アメリカのトランプ政権は、北朝鮮に対する新たな制裁として、北朝鮮との密輸のため洋上での物資の積み替えなどに関与していた中国や台湾などを拠点とする56の運輸会社や船舶などへの制裁を発表しました。過去最大の制裁だとしていて、北朝鮮がピョンチャンオリンピックで融和ムードを演出する中、北朝鮮への圧力を強める姿勢を鮮明にしました。
アメリカのムニューシン財務長官は23日、記者会見し、北朝鮮に対する制裁として新たに56の運輸会社や船舶などに制裁を科すと発表し、対象の数や影響面で「過去最大だ」とアピールしました。
対象となったのは、北朝鮮に加え、中国や台湾それにシンガポールなどを拠点とする運輸会社やパナマやタンザニア船籍の船舶などで、北朝鮮との密輸のため、国連安保理決議で禁止されている石炭や石油などの物資を洋上で積み替えるいわゆる「瀬取り」に関与していたとしています。制裁を受けて、これらの会社などはアメリカとの取り引きが禁じられ、アメリカ国内の資産が凍結されます。
ムニューシン財務長官は「北朝鮮の核ミサイル計画の資金を支援する、いかなる企業もアメリカとはビジネスができなくなる」と述べ、今後も北朝鮮への圧力を強める姿勢を鮮明にしました。

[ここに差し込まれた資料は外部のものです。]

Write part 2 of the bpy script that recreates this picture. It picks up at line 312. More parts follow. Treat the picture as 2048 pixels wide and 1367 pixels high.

さらに、トランプ大統領も、東部メリーランド州での演説で、「かつてない厳しい制裁を北朝鮮に科した。何か前向きなことが起きることを望んでいる」と述べ、制裁の効果に期待を示しました。
「瀬取り」は北朝鮮が制裁を逃れる手口となっていて、トランプ政権は安保理の制裁決議の実効性を高めるため、各国に今回発表した制裁と同様の措置を取るよう呼びかけていくとしています。
アメリカとしてはピョンチャンオリンピックで北朝鮮が融和ムードを演出する中、独自の制裁を発表することで、北朝鮮への圧力強化に向けて各国の協力を引き出したい狙いもあるものと見られます。